__Short task__.
Find the lines holding the word "writing" and collect them.

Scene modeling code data
-- begin --

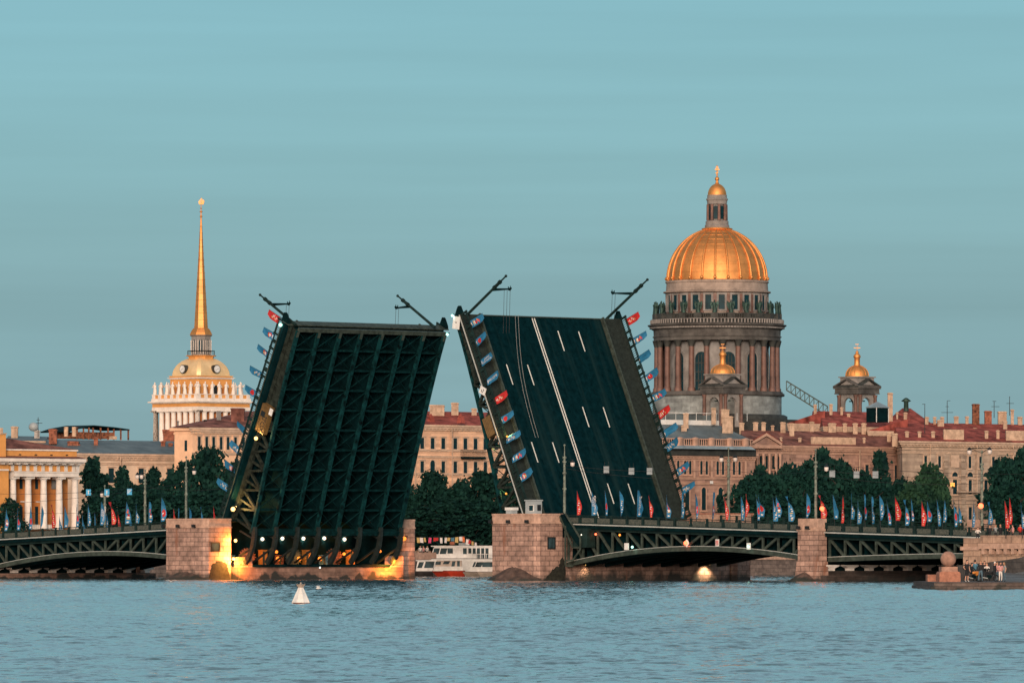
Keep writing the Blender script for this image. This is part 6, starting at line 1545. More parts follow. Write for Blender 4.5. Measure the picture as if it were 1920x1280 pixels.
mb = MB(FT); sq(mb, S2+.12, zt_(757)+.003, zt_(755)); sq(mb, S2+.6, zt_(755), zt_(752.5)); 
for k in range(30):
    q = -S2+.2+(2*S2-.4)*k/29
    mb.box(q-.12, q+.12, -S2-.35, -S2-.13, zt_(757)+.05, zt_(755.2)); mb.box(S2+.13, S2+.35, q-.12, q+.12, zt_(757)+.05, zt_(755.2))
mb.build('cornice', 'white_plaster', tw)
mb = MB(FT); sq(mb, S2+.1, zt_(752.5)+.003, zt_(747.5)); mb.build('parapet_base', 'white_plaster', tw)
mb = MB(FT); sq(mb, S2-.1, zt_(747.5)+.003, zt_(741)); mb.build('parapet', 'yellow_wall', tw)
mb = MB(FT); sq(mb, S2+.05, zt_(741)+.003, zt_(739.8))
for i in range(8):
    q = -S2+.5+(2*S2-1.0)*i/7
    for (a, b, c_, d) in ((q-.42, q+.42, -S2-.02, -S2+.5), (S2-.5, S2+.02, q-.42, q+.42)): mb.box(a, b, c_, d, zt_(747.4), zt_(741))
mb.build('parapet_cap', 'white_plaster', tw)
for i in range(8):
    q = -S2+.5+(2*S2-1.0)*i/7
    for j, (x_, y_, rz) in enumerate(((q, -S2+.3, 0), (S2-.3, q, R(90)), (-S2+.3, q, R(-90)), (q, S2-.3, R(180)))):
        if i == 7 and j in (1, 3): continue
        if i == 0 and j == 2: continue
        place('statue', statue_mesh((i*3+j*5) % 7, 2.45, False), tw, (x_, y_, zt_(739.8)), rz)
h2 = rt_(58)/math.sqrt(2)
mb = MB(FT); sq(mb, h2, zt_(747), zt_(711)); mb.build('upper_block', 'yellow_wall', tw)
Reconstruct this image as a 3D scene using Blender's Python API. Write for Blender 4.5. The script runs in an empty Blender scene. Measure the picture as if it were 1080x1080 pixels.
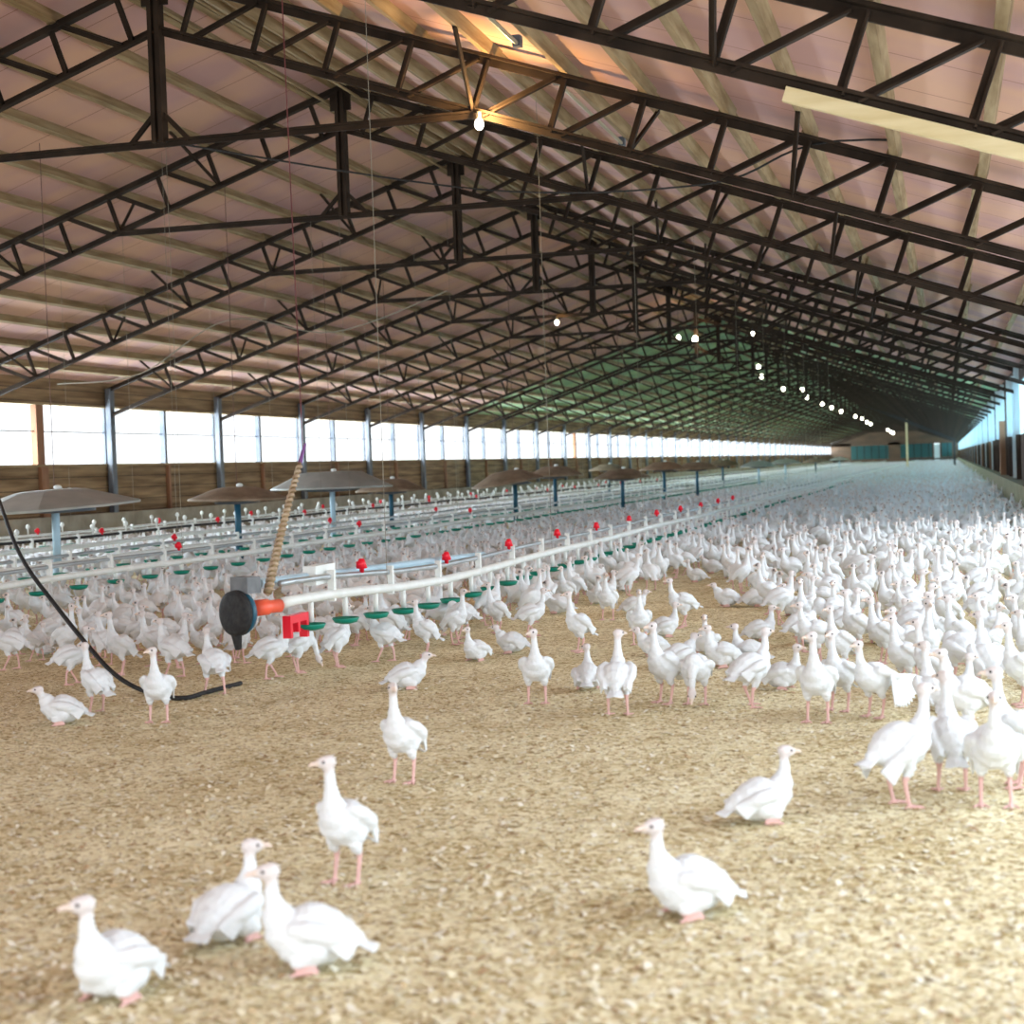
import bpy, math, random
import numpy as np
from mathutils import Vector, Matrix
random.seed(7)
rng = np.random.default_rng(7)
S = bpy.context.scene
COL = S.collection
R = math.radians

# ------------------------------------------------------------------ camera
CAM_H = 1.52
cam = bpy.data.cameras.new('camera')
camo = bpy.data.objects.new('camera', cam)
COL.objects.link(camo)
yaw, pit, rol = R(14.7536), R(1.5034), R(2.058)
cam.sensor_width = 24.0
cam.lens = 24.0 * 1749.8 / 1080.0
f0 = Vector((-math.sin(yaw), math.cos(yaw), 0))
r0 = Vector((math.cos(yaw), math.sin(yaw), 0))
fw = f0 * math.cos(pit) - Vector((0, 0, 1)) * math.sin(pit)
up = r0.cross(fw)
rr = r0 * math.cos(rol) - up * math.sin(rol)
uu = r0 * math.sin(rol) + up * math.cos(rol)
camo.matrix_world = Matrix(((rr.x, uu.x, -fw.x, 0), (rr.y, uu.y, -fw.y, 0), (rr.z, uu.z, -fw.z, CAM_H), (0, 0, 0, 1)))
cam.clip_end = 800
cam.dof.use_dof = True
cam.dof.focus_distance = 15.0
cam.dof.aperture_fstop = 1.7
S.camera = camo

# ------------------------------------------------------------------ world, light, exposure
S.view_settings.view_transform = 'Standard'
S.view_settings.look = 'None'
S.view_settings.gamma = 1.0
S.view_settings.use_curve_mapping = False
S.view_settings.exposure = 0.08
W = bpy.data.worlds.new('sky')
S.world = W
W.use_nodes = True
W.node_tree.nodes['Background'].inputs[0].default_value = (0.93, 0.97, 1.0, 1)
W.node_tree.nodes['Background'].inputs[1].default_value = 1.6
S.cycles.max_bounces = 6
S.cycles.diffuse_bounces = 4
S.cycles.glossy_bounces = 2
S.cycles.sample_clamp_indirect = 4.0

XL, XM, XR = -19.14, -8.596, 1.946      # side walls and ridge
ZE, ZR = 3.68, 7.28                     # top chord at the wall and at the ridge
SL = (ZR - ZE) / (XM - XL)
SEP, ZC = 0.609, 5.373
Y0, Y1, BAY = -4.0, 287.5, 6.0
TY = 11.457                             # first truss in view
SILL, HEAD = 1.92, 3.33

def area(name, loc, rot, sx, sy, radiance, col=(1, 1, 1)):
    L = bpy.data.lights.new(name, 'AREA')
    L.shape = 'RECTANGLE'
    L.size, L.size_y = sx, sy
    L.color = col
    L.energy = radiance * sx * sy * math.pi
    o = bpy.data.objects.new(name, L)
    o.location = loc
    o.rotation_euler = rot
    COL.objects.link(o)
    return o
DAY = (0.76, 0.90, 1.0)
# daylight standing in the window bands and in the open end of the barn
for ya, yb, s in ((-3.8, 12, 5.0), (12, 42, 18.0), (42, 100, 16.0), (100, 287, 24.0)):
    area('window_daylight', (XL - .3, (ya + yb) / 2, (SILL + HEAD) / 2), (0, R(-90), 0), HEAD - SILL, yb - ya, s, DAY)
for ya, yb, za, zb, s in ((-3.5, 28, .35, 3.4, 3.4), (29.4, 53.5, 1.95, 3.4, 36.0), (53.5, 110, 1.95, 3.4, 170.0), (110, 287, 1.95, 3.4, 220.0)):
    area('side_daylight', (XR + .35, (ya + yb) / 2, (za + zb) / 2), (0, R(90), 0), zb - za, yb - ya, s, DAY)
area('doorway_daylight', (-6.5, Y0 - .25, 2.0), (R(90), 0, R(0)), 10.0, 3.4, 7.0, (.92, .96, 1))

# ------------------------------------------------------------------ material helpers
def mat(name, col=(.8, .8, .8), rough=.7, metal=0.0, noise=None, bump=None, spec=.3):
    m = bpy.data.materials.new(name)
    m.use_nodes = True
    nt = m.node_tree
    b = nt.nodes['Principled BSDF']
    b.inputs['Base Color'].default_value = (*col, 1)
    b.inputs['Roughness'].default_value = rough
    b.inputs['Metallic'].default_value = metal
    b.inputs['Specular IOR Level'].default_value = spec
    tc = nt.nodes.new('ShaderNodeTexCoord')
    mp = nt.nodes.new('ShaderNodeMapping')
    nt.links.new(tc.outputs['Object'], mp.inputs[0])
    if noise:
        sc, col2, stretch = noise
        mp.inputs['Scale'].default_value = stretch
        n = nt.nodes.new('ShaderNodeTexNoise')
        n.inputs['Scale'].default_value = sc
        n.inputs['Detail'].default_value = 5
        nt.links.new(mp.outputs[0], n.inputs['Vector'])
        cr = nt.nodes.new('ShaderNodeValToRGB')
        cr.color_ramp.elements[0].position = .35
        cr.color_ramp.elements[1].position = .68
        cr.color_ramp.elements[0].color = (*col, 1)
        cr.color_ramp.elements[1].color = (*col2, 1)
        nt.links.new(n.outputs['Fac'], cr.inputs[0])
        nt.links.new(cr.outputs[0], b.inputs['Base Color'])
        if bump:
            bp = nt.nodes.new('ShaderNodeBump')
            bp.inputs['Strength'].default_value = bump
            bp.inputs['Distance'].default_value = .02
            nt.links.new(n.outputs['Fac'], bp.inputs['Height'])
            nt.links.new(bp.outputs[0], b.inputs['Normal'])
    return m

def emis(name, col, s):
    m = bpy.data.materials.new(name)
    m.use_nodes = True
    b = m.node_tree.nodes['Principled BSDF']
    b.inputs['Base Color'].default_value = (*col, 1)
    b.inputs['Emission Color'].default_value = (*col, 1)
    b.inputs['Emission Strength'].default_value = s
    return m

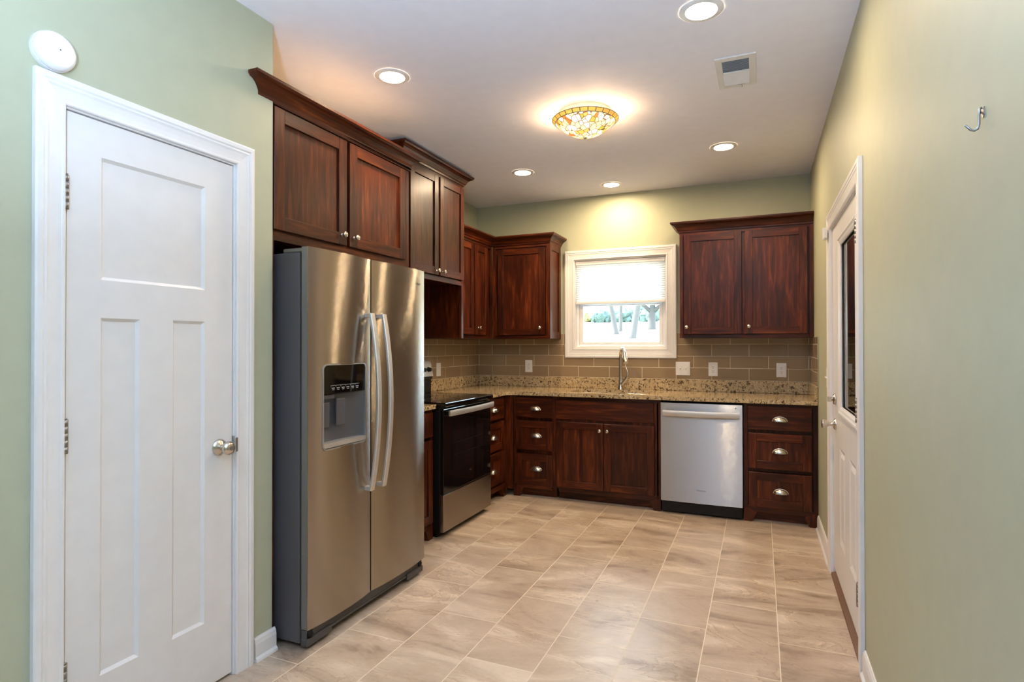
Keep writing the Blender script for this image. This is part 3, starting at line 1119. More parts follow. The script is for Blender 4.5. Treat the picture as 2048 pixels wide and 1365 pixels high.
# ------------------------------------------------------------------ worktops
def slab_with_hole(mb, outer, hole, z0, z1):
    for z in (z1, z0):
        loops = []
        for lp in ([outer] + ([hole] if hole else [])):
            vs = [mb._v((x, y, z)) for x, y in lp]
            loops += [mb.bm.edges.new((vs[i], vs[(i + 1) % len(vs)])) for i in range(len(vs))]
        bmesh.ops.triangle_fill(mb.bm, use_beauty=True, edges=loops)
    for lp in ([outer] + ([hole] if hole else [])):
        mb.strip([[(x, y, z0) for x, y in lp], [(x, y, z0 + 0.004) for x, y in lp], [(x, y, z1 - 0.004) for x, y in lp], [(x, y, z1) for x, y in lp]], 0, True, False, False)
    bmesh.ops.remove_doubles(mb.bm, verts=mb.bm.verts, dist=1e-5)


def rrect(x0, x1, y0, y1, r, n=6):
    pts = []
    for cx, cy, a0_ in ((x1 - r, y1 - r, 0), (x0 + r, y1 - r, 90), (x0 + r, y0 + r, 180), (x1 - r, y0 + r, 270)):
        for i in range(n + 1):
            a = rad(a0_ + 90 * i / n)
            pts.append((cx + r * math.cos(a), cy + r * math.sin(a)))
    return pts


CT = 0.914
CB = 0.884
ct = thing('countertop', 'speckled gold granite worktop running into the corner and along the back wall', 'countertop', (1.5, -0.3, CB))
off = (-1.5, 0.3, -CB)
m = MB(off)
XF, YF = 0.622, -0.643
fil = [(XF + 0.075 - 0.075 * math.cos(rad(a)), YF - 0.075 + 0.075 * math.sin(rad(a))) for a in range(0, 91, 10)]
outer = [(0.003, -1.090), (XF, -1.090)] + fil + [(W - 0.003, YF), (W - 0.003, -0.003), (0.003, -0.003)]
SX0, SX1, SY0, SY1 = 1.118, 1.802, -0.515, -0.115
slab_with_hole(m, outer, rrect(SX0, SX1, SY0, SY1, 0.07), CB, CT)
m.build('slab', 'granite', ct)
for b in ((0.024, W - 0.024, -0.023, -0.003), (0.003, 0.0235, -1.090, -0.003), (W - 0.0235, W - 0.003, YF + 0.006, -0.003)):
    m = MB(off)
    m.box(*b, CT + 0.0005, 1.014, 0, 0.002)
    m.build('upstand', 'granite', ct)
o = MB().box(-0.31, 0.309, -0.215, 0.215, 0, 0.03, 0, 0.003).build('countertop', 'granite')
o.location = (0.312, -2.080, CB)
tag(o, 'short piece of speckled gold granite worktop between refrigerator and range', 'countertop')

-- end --

__Response to the task__.
Keep writing the Blender script for this image. This is part 6, starting at line 1545. More parts follow. Write for Blender 4.5. Measure the picture as if it were 1920x1280 pixels.
Keep writing the Blender script for this image. This is part 3, starting at line 1119. More parts follow. The script is for Blender 4.5. Treat the picture as 2048 pixels wide and 1365 pixels high.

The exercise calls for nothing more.